Как всегда, с особенным вниманием клир ожидал слова Вышиньского. Тот поначалу сторонился событий. В ноябре 1968 года на встрече с кардиналом Депфнером он разъяснил свою тогдашнюю позицию: «<…> в Польше нет национального или общественного движения против евреев, поскольку нет угрозы, которая имела место перед войной; зато в лоне партии ведутся споры, жертвой которых становятся евреи из государственной и партийной администрации…». Вышиньский не стал распространяться о сути предвоенной угрозы. Что он имел в виду, разъясняет одна информационная записка из госбезопасности. По данным сотрудников тайной службы, примас полагал кампанию против сионизма следствием советского давления, но при этом сам он, как и другие члены епископата, ничего против сионизма не имел: пусть, мол, евреи уезжают в Израиль – тогда они перестанут строить государство в государстве, как это было до войны[409].
В этом вопросе кардинал совершенно расходился с движением «Знак», которое узрело в антисионистской кампании едва ли не возрождение польского фашизма – той самой эндеции[410], которую вроде бы раздавили коммунисты вскоре после войны. В июне 1967 года пять депутатов фракции «Знак» обратились к министру иностранных дел Адаму Рапацкому с заявлением, в котором перечисляли страдания, перенесенные в прошлом еврейским народом, и вопрошали, каково отношение польского правительства, так яростно бичующего сионизм, к арабскому национализму?[411] Это было смело. Это было почти безрассудно. Пятерка депутатов бросала вызов партии! У примаса они едва ли могли найти поддержку. Фактически все пятеро подставляли головы под топор. Их могли обвинить в чем угодно, вплоть до государственной измены. Подозревать католическую фракцию в связях с «еврейской группировкой» в партии было бы глупо, но сам факт того, что она не захотела плясать под дудку первого секретаря, развязывал руки властям.
Уже не первый раз «знаковцы» бросали перчатку правящему режиму.
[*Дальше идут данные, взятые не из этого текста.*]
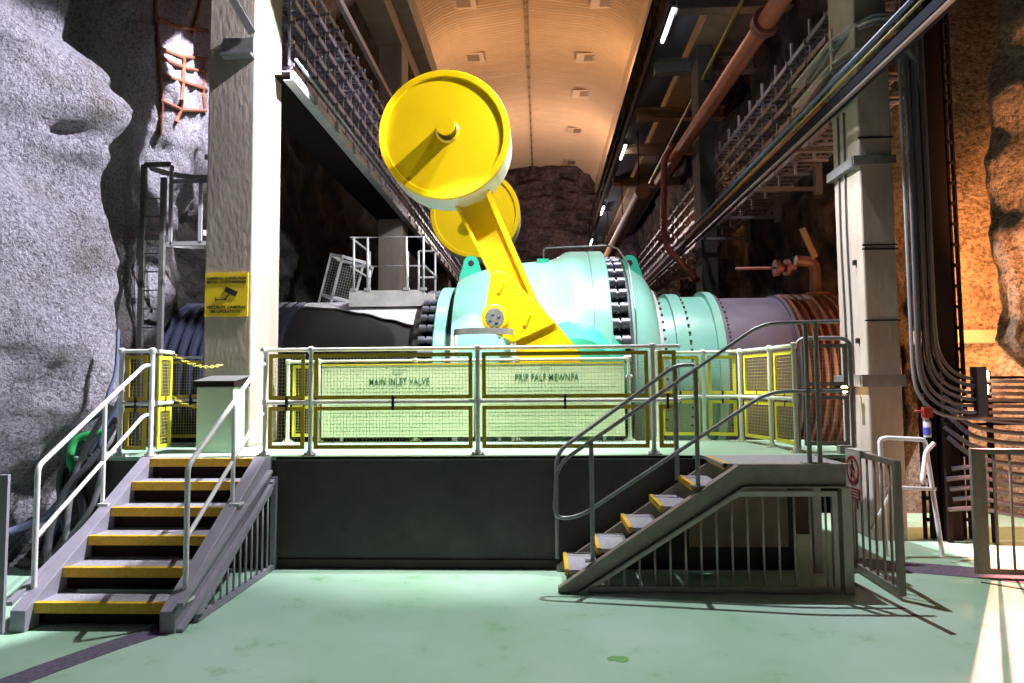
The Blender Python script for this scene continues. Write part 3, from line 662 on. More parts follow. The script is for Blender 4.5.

Тремя годами раньше Турович и Киселевский подписали обращение тридцати четырех деятелей науки и культуры к премьер-министру с требованием увеличить количество бумаги на выпуск современной литературы и смягчить цензуру. То письмо вызвало разоблачительную кампанию в прессе, а тираж «Тыгодника повшехного» директивно снизили с 50 000 до 30 000. Кроме того, польские власти не продлили тогда загранпаспорт Туровичу, из‐за чего он не смог поехать на третью сессию собора.
Вот и теперь «Знак» продолжал дергать тигра за усы – на этот раз по поводу «Дзядов». Сначала отметился Киселевский своей речью про «диктатуру темноты» (за что получил письмо с благодарностью от Вышиньского), а затем, 11 марта 1968 года, вновь проявила активность фракция, направив обращение к премьер-министру Циранкевичу, в котором поддержала резолюцию Союза писателей от 29 февраля и обвинила милицию в излишней жестокости при подавлении студенческих выступлений[412]. 10 апреля на очередной сессии парламента Циранкевич ответил на это обращение, записав движение «Знак» в число тех, кто «под флагом защиты якобы угрожаемой свободы культуры желает нападать на общественный порядок в нашей стране и вести безответственные политические игры». В том же духе выступило еще несколько представителей партии. Клишко, например, упрекнул «Знак» в том, что он не выразил признательности Гомулке за его «историческую речь» по поводу сионизма и тем самым поставил себя «вне народа».
Тут уже не выдержал лидер «Знака» Завейский. Взбежав на трибуну, он экспромтом произнес пламенную речь в защиту своего движения и лично тех писателей, которые оказались на прицеле у польского агитпропа (прежде всего, Киселевского). В конце выступления, не раз прерываемого издевательскими выкриками с мест, Завейский поставил вопрос о своем членстве в Госсовете, ибо раз он «вне народа», то и делать ему там нечего.
Этот поступок восхитил даже примаса, который патетически назвал его «жестом Рейтана», вспомнив знаменитого шляхтича Тадеуша Рейтана, который в 1773 году пытался сорвать Сейм, утвердивший первый раздел Речи Посполитой, и даже лег в дверях, мешая депутатам покидать зал заседаний (этому сюжету, между прочим, посвящена одна из самых известных картин Яна Матейко)[413].
Знай Вышиньский, чем рисковал католический писатель, полемизируя с партийным руководством, он, вероятно, восхитился бы еще больше. Дело здесь не только в политической карьере, которая действительно подошла к концу после этой речи. И не только в угрозе физической расправы, по примеру Киселевского, которого 11 марта избили «неустановленные лица». И даже не в запрете на публикации и шельмовании в прессе – эту участь Завейский разделил с целым рядом других литераторов, которых в тот период песочили в газетах и речах партийных бонз. Нет, положение Завейского было куда трагичнее. Свою преданность вере он совмещал с гомосексуализмом, что вызывало в нем самые мучительные переживания вплоть до попыток самоубийства. Свою ориентацию он не афишировал, но особенно и не скрывал: жил вдвоем со Станиславом Трембакевичем, преподавателем психологии в Люблинском католическом университете.